Si nous ne sommes pas encore rationnels, alors la vertu, avec la religion, est le moyen premier d’accéder à cette rationalité morale qui, en retour, guidera notre vertu. Or on peut être vertueux sans être religieux, sans croire le moins du monde en une divinité ; donc la vertu trace effectivement devant elle une voie laïque vers le bien.
Comment cultive-t-on la vertu ? Par l’exemple de sa propre conduite et par l’éducation que l’on donne à ses enfants.
Si je ne suis pas encore rationnel, notamment dans l’enfance, la vertu est en effet le seul moyen de justifier à mes yeux mon effort pour être moral. Car la vertu me représente le bien comme beauté morale, beauté que je perçois dans l’être moral et que je veux imiter par admiration pour lui.
Si je ne suis pas encore rationnel, je n’ai pas forcément raison d’être vertueux car quelque Ayn Rand particulièrement retorse pourrait me démontrer que le fait que nous trouvions tous unanimement belle la bonté morale ne prouve en rien que nous ayons raison de vouloir l’imiter. Il se pourrait en effet que nous eussions tous très mauvais goût de la trouver belle. Oui, mais comme je ne suis pas encore rationnel, nul argument rationnel ne pourra me convaincre ni d’être bon ni d’être plutôt égoïste.
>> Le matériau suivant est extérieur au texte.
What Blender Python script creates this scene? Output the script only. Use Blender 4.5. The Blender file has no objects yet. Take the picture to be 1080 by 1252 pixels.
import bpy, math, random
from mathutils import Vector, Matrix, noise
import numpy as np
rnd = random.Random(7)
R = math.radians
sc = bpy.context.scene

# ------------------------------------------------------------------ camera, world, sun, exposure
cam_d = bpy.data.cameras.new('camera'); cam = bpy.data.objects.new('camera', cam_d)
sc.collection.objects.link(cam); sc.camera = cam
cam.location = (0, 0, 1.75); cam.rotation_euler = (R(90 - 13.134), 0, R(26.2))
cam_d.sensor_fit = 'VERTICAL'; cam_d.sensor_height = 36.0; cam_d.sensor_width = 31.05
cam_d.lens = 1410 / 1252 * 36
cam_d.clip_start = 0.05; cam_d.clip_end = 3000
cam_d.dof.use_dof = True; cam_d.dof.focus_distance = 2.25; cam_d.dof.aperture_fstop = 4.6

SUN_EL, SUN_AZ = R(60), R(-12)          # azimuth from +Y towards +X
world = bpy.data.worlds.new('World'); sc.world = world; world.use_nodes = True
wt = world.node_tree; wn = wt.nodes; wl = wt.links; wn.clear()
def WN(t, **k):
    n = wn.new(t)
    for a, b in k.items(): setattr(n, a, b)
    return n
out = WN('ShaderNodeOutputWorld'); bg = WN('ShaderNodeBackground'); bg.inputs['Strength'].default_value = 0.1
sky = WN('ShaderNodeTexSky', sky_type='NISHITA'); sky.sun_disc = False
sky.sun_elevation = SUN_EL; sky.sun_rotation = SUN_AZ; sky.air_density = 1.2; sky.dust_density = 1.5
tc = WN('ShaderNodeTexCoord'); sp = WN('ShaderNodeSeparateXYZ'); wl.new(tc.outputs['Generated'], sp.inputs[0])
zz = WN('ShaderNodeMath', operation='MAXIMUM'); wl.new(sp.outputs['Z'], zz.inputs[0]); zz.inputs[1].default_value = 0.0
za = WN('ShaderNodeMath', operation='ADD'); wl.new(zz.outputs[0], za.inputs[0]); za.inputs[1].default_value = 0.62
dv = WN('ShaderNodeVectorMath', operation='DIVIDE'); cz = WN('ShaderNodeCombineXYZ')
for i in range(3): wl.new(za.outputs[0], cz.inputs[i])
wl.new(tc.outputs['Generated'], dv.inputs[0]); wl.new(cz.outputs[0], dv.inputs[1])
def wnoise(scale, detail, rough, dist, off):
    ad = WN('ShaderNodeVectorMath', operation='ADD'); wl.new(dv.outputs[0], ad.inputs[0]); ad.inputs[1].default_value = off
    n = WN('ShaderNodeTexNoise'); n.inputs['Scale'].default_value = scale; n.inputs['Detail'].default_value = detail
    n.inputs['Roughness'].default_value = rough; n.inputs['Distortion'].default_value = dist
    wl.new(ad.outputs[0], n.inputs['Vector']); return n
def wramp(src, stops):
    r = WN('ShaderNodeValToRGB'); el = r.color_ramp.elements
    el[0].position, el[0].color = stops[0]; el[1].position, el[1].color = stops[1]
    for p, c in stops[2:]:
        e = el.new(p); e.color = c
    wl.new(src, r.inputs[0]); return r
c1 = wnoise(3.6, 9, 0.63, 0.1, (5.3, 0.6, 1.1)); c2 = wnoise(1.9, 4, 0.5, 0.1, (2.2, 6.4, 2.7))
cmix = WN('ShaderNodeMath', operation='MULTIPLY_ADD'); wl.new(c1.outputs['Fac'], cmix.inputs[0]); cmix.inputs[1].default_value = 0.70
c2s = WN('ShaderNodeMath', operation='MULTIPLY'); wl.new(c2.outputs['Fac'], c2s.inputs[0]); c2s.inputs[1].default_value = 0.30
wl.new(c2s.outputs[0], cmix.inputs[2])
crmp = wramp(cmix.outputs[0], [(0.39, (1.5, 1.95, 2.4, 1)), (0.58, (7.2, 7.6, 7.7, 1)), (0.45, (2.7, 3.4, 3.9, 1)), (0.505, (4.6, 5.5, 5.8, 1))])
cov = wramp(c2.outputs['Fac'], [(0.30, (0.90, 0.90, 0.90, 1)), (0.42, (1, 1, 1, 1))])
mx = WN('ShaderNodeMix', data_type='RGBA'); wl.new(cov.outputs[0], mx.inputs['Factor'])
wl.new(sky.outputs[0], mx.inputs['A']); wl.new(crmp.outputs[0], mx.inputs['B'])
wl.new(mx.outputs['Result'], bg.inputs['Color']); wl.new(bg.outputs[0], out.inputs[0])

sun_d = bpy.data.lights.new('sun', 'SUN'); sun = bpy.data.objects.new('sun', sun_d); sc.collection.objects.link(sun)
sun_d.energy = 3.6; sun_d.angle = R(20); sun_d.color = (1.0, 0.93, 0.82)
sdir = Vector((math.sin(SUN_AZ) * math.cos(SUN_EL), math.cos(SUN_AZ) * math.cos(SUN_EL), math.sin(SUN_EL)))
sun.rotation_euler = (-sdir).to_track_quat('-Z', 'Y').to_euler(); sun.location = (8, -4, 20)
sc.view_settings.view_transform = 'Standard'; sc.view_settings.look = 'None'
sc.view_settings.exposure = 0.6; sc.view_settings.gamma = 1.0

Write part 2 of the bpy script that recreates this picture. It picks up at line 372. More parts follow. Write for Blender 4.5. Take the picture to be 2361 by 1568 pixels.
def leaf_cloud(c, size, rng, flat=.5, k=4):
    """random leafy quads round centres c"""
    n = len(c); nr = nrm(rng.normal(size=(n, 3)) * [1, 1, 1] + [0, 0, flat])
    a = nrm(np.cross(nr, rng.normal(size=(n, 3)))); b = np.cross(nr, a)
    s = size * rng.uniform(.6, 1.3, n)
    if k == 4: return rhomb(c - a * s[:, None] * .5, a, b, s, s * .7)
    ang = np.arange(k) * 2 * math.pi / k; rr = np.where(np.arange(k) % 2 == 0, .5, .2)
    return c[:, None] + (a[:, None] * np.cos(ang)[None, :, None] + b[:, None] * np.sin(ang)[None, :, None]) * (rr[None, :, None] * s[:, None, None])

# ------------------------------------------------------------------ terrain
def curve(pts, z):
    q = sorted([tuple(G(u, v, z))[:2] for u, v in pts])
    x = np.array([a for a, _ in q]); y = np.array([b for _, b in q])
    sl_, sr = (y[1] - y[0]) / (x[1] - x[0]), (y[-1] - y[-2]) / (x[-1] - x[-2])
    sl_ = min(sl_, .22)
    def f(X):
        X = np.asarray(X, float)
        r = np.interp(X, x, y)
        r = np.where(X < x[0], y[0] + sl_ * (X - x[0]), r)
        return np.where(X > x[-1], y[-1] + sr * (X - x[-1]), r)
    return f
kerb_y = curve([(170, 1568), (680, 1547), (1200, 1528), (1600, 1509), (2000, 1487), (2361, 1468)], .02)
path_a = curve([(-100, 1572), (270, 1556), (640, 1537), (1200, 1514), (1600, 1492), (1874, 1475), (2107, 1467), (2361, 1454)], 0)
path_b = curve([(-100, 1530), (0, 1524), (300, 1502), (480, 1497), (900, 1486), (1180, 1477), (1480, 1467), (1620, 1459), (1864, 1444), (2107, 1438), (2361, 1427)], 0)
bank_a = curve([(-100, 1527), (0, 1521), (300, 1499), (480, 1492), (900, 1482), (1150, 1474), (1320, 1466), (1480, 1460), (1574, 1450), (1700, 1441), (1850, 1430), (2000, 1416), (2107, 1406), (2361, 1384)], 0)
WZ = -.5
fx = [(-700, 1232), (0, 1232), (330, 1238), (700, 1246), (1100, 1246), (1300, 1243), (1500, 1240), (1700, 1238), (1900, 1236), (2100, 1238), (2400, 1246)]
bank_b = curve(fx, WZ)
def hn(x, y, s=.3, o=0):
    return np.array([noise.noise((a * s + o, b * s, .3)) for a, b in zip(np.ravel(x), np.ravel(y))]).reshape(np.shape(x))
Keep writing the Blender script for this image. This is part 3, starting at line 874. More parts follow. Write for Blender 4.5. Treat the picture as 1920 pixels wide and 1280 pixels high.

Seule la vertu le pourra et nous devrons nous en contenter.
Ce n’est que postérieurement et non antérieurement à notre conversion à la rationalité morale par le truchement de la vertu que nous comprendrons la justification rationnelle de la vertu.
Car même si la vertu n’est pas rationnelle, il est en effet nécessaire de recourir à cette déraison pour passer de la raison en puissance à la raison en acte. La vertu est l’amour passionnel et déraisonnable de la raison. Elle peut être vertu religieuse ou vertu laïque.